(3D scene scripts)
▼▼▼

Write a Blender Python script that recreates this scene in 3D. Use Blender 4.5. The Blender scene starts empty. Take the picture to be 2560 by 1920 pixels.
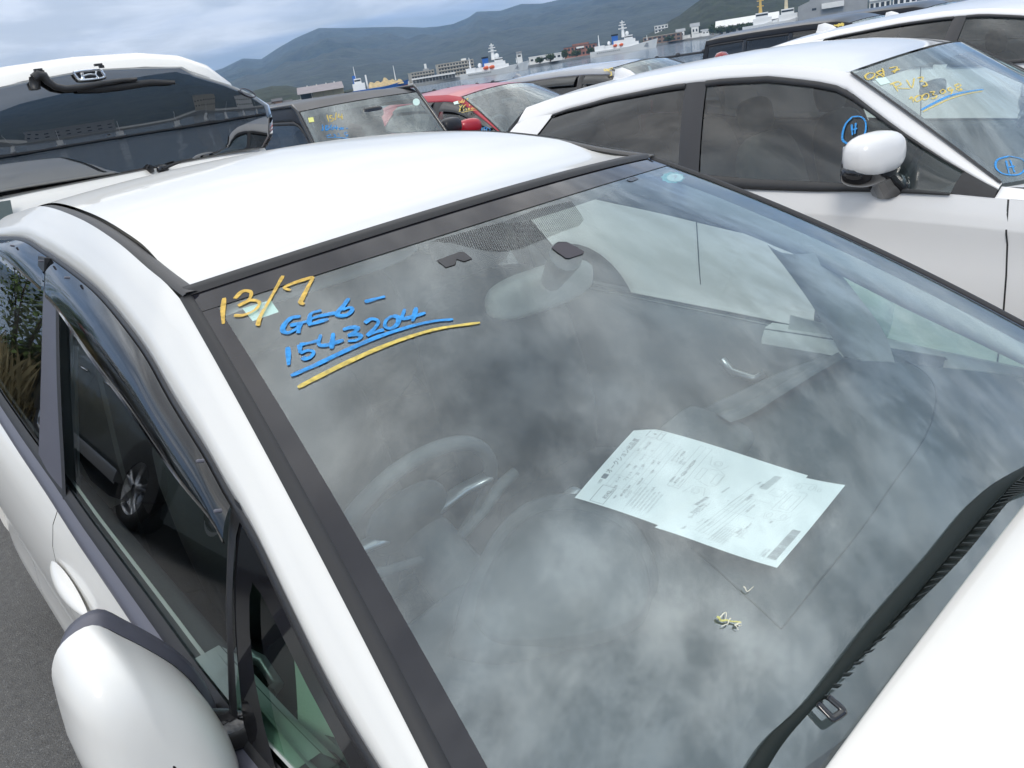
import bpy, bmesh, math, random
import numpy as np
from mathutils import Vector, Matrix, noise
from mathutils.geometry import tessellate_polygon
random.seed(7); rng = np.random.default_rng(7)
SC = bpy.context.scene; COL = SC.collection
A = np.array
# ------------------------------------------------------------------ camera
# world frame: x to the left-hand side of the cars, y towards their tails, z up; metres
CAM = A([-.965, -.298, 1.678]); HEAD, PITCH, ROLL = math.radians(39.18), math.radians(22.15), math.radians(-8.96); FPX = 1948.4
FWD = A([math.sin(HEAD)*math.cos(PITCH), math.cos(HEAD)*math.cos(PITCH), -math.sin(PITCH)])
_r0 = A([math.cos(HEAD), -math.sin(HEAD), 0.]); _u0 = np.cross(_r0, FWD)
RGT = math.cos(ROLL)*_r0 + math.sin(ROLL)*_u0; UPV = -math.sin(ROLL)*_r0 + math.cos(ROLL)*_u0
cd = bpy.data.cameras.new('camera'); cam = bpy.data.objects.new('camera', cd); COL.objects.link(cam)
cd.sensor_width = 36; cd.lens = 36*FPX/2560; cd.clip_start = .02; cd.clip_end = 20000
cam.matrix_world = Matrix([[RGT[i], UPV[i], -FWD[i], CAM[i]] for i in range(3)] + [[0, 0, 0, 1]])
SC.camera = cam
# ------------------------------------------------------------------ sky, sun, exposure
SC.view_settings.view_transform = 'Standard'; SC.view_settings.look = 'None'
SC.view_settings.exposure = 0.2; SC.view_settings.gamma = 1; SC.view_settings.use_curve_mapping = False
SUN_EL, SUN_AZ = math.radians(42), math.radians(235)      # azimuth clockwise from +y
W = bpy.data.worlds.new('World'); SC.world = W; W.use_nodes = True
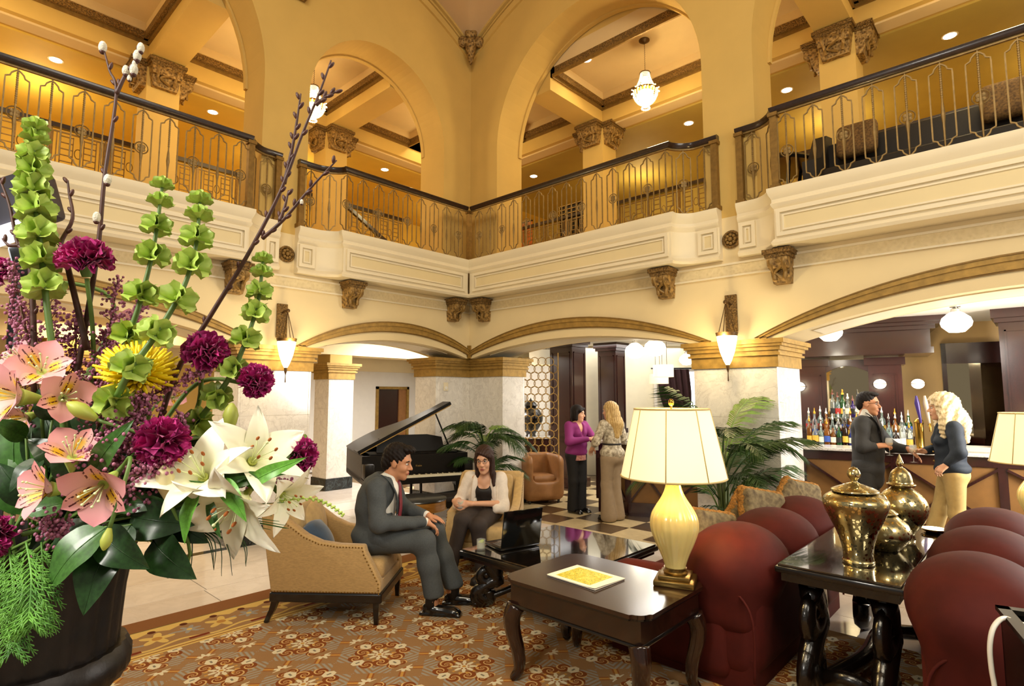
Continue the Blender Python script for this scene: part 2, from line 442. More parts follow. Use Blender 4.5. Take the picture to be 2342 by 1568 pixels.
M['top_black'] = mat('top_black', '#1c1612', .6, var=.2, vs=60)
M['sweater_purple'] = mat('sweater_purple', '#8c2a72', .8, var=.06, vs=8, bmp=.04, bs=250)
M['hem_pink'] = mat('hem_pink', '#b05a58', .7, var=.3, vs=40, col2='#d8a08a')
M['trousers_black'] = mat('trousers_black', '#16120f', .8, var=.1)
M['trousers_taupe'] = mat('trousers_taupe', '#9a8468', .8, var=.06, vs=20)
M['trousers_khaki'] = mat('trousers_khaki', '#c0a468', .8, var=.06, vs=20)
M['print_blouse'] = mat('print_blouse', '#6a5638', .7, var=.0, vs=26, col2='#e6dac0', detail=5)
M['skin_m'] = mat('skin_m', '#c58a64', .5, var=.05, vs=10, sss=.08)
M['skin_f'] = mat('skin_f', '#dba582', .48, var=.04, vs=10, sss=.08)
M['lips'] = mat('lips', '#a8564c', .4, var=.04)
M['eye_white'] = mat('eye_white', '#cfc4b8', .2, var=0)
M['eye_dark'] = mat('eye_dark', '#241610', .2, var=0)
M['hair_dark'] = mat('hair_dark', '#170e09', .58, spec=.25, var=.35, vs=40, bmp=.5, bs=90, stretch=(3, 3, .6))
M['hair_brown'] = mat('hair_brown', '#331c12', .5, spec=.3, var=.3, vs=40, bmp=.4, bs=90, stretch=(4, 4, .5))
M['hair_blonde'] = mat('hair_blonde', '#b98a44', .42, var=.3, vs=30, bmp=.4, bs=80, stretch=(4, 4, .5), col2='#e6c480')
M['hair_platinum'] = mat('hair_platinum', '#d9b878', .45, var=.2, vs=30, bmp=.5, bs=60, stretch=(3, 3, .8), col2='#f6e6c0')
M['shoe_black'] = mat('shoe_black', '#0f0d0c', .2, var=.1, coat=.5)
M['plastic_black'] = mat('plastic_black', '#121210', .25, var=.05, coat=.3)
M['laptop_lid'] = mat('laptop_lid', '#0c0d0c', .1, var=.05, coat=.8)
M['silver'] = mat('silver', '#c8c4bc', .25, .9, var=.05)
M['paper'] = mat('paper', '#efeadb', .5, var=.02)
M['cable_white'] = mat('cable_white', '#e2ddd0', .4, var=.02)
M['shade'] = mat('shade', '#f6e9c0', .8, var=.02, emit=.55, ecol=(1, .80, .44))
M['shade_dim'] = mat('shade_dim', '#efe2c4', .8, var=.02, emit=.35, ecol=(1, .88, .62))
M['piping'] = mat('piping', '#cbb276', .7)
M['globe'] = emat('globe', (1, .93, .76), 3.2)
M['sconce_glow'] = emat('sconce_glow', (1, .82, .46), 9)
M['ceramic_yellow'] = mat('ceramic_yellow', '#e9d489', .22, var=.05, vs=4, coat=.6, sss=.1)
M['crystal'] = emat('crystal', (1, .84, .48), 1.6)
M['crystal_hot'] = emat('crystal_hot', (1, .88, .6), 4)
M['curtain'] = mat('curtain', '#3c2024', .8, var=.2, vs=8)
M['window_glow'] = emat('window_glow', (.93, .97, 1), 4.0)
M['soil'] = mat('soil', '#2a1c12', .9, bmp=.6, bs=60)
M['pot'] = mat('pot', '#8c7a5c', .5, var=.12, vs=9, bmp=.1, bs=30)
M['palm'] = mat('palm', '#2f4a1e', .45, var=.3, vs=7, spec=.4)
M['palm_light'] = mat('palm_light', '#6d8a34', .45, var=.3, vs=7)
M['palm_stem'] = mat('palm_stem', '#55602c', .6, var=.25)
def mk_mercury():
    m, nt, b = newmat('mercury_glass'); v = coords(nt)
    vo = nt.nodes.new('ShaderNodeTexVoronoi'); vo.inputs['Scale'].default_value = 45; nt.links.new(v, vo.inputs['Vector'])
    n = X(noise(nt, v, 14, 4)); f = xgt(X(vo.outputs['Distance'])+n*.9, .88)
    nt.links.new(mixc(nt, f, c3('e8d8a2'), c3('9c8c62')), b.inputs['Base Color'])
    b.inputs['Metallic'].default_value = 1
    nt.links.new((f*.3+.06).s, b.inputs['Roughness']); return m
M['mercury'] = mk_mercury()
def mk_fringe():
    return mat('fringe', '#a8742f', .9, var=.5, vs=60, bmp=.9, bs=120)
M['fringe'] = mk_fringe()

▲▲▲

▶ **TASK PROMPT**:
Reproduce the data above in full, exactly as it is, with the pictures left out.

▶ **RESULT FOR THIS TASK**:
Write a Blender Python script that recreates this scene in 3D. Use Blender 4.5. The Blender scene starts empty. Take the picture to be 2560 by 1920 pixels.
import bpy, bmesh, math, random
import numpy as np
from mathutils import Vector, Matrix, noise
from mathutils.geometry import tessellate_polygon
random.seed(7); rng = np.random.default_rng(7)
SC = bpy.context.scene; COL = SC.collection
A = np.array
# ------------------------------------------------------------------ camera
# world frame: x to the left-hand side of the cars, y towards their tails, z up; metres
CAM = A([-.965, -.298, 1.678]); HEAD, PITCH, ROLL = math.radians(39.18), math.radians(22.15), math.radians(-8.96); FPX = 1948.4
FWD = A([math.sin(HEAD)*math.cos(PITCH), math.cos(HEAD)*math.cos(PITCH), -math.sin(PITCH)])
_r0 = A([math.cos(HEAD), -math.sin(HEAD), 0.]); _u0 = np.cross(_r0, FWD)
RGT = math.cos(ROLL)*_r0 + math.sin(ROLL)*_u0; UPV = -math.sin(ROLL)*_r0 + math.cos(ROLL)*_u0
cd = bpy.data.cameras.new('camera'); cam = bpy.data.objects.new('camera', cd); COL.objects.link(cam)
cd.sensor_width = 36; cd.lens = 36*FPX/2560; cd.clip_start = .02; cd.clip_end = 20000
cam.matrix_world = Matrix([[RGT[i], UPV[i], -FWD[i], CAM[i]] for i in range(3)] + [[0, 0, 0, 1]])
SC.camera = cam
# ------------------------------------------------------------------ sky, sun, exposure
SC.view_settings.view_transform = 'Standard'; SC.view_settings.look = 'None'
SC.view_settings.exposure = 0.2; SC.view_settings.gamma = 1; SC.view_settings.use_curve_mapping = False
SUN_EL, SUN_AZ = math.radians(42), math.radians(235)      # azimuth clockwise from +y
W = bpy.data.worlds.new('World'); SC.world = W; W.use_nodes = True
Continue the Blender Python script for this scene: part 2, from line 442. More parts follow. Use Blender 4.5. Take the picture to be 2342 by 1568 pixels.
M['top_black'] = mat('top_black', '#1c1612', .6, var=.2, vs=60)
M['sweater_purple'] = mat('sweater_purple', '#8c2a72', .8, var=.06, vs=8, bmp=.04, bs=250)
M['hem_pink'] = mat('hem_pink', '#b05a58', .7, var=.3, vs=40, col2='#d8a08a')
M['trousers_black'] = mat('trousers_black', '#16120f', .8, var=.1)
M['trousers_taupe'] = mat('trousers_taupe', '#9a8468', .8, var=.06, vs=20)
M['trousers_khaki'] = mat('trousers_khaki', '#c0a468', .8, var=.06, vs=20)
M['print_blouse'] = mat('print_blouse', '#6a5638', .7, var=.0, vs=26, col2='#e6dac0', detail=5)
M['skin_m'] = mat('skin_m', '#c58a64', .5, var=.05, vs=10, sss=.08)
M['skin_f'] = mat('skin_f', '#dba582', .48, var=.04, vs=10, sss=.08)
M['lips'] = mat('lips', '#a8564c', .4, var=.04)
M['eye_white'] = mat('eye_white', '#cfc4b8', .2, var=0)
M['eye_dark'] = mat('eye_dark', '#241610', .2, var=0)
M['hair_dark'] = mat('hair_dark', '#170e09', .58, spec=.25, var=.35, vs=40, bmp=.5, bs=90, stretch=(3, 3, .6))
M['hair_brown'] = mat('hair_brown', '#331c12', .5, spec=.3, var=.3, vs=40, bmp=.4, bs=90, stretch=(4, 4, .5))
M['hair_blonde'] = mat('hair_blonde', '#b98a44', .42, var=.3, vs=30, bmp=.4, bs=80, stretch=(4, 4, .5), col2='#e6c480')
M['hair_platinum'] = mat('hair_platinum', '#d9b878', .45, var=.2, vs=30, bmp=.5, bs=60, stretch=(3, 3, .8), col2='#f6e6c0')
M['shoe_black'] = mat('shoe_black', '#0f0d0c', .2, var=.1, coat=.5)
M['plastic_black'] = mat('plastic_black', '#121210', .25, var=.05, coat=.3)
M['laptop_lid'] = mat('laptop_lid', '#0c0d0c', .1, var=.05, coat=.8)
M['silver'] = mat('silver', '#c8c4bc', .25, .9, var=.05)
M['paper'] = mat('paper', '#efeadb', .5, var=.02)
M['cable_white'] = mat('cable_white', '#e2ddd0', .4, var=.02)
M['shade'] = mat('shade', '#f6e9c0', .8, var=.02, emit=.55, ecol=(1, .80, .44))
M['shade_dim'] = mat('shade_dim', '#efe2c4', .8, var=.02, emit=.35, ecol=(1, .88, .62))
M['piping'] = mat('piping', '#cbb276', .7)
M['globe'] = emat('globe', (1, .93, .76), 3.2)
M['sconce_glow'] = emat('sconce_glow', (1, .82, .46), 9)
M['ceramic_yellow'] = mat('ceramic_yellow', '#e9d489', .22, var=.05, vs=4, coat=.6, sss=.1)
M['crystal'] = emat('crystal', (1, .84, .48), 1.6)
M['crystal_hot'] = emat('crystal_hot', (1, .88, .6), 4)
M['curtain'] = mat('curtain', '#3c2024', .8, var=.2, vs=8)
M['window_glow'] = emat('window_glow', (.93, .97, 1), 4.0)
M['soil'] = mat('soil', '#2a1c12', .9, bmp=.6, bs=60)
M['pot'] = mat('pot', '#8c7a5c', .5, var=.12, vs=9, bmp=.1, bs=30)
M['palm'] = mat('palm', '#2f4a1e', .45, var=.3, vs=7, spec=.4)
M['palm_light'] = mat('palm_light', '#6d8a34', .45, var=.3, vs=7)
M['palm_stem'] = mat('palm_stem', '#55602c', .6, var=.25)
def mk_mercury():
    m, nt, b = newmat('mercury_glass'); v = coords(nt)
    vo = nt.nodes.new('ShaderNodeTexVoronoi'); vo.inputs['Scale'].default_value = 45; nt.links.new(v, vo.inputs['Vector'])
    n = X(noise(nt, v, 14, 4)); f = xgt(X(vo.outputs['Distance'])+n*.9, .88)
    nt.links.new(mixc(nt, f, c3('e8d8a2'), c3('9c8c62')), b.inputs['Base Color'])
    b.inputs['Metallic'].default_value = 1
    nt.links.new((f*.3+.06).s, b.inputs['Roughness']); return m
M['mercury'] = mk_mercury()
def mk_fringe():
    return mat('fringe', '#a8742f', .9, var=.5, vs=60, bmp=.9, bs=120)
M['fringe'] = mk_fringe()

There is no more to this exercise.